Votre festival est-il devenu un rendez-vous de spectacles vivants ?

Je le crois, avec des concerts littéraires et des lectures musicales inédites. Cette année, lors de cette soirée musicale consacrée à Milan Kundera, nous verrons comment, après avoir étudié dans son adolescence le piano et la composition, puis hésité entre création musicale et littéraire, il s’est consacré totalement à l’écriture. Nous évoquerons les œuvres musicales qui traversent ses romans, ou celles de Bach, Stravinski et Janacek qu’il préférait et qui ont inspiré son imaginaire. Ce sera la première création, littéraire et musicale du festival.

Pour le lendemain, nous avons conçu une autre soirée qui explore comment la musique a inspiré et révélé l’écriture de Françoise Sagan, à l’occasion du 20e anniversaire de sa disparition.

Le succès et la reconnaissance sont au rendez-vous ?

Je constate un engouement du public pour tous ces nouveaux rendez-vous littéraires en libre accès. Ce qui est formidable c’est qu’aujourd’hui, les grandes manifestations littéraires du territoire, comme Le Goût des Autres, au Havre, Le festival Epoque à Caen, ou Les Boréales, chaque automne, mobilisent, par la force et la singularité de leur programmation, un public qui circule d’une ville à l’autre et qui parfois vient de loin.
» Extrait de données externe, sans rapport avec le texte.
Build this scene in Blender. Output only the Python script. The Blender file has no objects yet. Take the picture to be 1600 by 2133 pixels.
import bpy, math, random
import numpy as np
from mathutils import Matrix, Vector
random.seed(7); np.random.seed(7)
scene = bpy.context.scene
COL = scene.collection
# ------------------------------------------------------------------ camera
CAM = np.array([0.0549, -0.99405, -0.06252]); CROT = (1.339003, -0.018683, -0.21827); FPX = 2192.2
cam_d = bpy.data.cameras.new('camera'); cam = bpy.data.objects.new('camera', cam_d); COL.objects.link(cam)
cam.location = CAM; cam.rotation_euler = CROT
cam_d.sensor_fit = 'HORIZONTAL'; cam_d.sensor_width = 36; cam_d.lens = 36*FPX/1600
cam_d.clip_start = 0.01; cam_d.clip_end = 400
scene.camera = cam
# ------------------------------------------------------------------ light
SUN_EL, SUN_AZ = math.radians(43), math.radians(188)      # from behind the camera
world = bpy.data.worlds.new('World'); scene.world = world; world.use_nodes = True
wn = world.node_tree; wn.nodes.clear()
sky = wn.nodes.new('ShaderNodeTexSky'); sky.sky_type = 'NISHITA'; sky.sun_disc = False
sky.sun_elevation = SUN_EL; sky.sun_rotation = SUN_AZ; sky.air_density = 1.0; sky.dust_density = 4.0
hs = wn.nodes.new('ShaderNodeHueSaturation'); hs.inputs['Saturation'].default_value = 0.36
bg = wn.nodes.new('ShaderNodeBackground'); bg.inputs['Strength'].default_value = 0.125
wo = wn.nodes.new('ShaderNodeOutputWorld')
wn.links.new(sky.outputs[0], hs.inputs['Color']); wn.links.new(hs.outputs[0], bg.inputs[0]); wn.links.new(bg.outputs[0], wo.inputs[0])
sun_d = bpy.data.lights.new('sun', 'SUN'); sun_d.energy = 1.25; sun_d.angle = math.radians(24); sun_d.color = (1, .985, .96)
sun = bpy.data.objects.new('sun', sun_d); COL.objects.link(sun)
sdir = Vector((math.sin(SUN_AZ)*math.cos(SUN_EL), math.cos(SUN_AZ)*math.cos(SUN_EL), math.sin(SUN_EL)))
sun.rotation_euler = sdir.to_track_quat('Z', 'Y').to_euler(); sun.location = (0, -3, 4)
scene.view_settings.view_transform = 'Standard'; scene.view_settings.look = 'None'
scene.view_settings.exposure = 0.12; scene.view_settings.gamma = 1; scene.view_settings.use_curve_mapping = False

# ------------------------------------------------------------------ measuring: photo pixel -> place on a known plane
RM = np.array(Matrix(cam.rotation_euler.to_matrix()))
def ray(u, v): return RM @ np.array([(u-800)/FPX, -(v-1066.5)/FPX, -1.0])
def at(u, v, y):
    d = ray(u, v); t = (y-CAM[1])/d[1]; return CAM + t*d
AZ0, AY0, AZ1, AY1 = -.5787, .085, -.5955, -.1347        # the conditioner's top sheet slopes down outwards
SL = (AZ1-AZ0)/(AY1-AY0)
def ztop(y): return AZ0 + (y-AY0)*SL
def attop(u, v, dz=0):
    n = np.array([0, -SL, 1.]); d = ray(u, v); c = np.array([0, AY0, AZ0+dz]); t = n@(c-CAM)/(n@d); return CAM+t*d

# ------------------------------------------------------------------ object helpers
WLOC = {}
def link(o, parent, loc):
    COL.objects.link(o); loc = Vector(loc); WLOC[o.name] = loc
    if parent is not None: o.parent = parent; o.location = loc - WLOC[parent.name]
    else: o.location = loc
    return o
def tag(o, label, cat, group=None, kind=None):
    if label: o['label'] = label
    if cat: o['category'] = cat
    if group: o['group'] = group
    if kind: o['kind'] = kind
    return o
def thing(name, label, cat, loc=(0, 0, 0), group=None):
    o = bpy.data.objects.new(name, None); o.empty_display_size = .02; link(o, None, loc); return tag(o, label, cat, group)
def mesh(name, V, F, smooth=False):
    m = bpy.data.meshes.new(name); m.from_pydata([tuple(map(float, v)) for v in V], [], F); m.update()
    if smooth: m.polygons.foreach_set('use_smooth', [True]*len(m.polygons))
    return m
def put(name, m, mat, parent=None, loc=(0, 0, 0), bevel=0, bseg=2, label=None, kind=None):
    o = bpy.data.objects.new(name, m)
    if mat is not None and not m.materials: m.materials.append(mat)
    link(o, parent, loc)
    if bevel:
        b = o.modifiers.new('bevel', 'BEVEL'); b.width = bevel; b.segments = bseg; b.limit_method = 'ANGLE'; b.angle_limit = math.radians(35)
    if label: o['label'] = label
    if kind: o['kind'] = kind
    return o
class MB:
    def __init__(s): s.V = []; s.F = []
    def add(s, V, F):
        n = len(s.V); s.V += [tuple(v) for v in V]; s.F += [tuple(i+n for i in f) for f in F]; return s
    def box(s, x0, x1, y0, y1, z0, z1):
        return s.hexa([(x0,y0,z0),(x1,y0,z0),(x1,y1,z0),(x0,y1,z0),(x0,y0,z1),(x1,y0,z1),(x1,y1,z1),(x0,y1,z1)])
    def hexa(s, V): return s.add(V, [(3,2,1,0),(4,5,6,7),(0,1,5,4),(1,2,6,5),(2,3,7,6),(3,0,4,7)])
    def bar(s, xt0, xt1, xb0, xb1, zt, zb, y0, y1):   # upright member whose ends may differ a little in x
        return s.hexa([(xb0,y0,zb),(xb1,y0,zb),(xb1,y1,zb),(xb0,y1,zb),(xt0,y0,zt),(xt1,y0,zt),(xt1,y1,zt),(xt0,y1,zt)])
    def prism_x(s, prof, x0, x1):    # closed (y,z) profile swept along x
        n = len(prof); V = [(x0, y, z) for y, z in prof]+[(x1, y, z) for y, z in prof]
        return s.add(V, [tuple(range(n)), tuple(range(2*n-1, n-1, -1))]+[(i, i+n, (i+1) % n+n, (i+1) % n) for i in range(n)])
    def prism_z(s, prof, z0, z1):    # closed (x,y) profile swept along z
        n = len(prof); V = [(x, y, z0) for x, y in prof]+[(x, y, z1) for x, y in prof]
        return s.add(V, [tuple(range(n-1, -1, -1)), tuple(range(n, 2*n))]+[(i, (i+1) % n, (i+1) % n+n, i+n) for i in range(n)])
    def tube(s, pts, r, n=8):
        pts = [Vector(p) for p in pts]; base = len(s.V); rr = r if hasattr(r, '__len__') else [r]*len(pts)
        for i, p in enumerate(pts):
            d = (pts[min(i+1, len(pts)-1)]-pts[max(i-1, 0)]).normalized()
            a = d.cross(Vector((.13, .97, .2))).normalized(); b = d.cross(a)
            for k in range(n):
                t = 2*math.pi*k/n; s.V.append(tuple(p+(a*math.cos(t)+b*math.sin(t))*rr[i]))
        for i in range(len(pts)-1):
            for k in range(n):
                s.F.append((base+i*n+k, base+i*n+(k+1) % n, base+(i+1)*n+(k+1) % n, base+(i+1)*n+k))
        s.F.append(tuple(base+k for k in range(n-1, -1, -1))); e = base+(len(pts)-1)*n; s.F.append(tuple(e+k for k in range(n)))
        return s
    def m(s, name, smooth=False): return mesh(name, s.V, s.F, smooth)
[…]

Parallèlement, depuis 20 ans, le Prix de la Ville de Deauville « Livres & Musiques », que préside Jérôme Garcin, conforte l’exigence artistique du festival. Il a couronné des auteurs pour qui la musique est essentielle, avec des livres inspirés par la musique, je pense à Jean Echenoz pour Ravel, Virginie Despentes avec Vernon Subutex, Pascal Quignard pour Dans ce jardin qu’on aimait et Jean-Baptiste Andréa pour Des diables et des saints.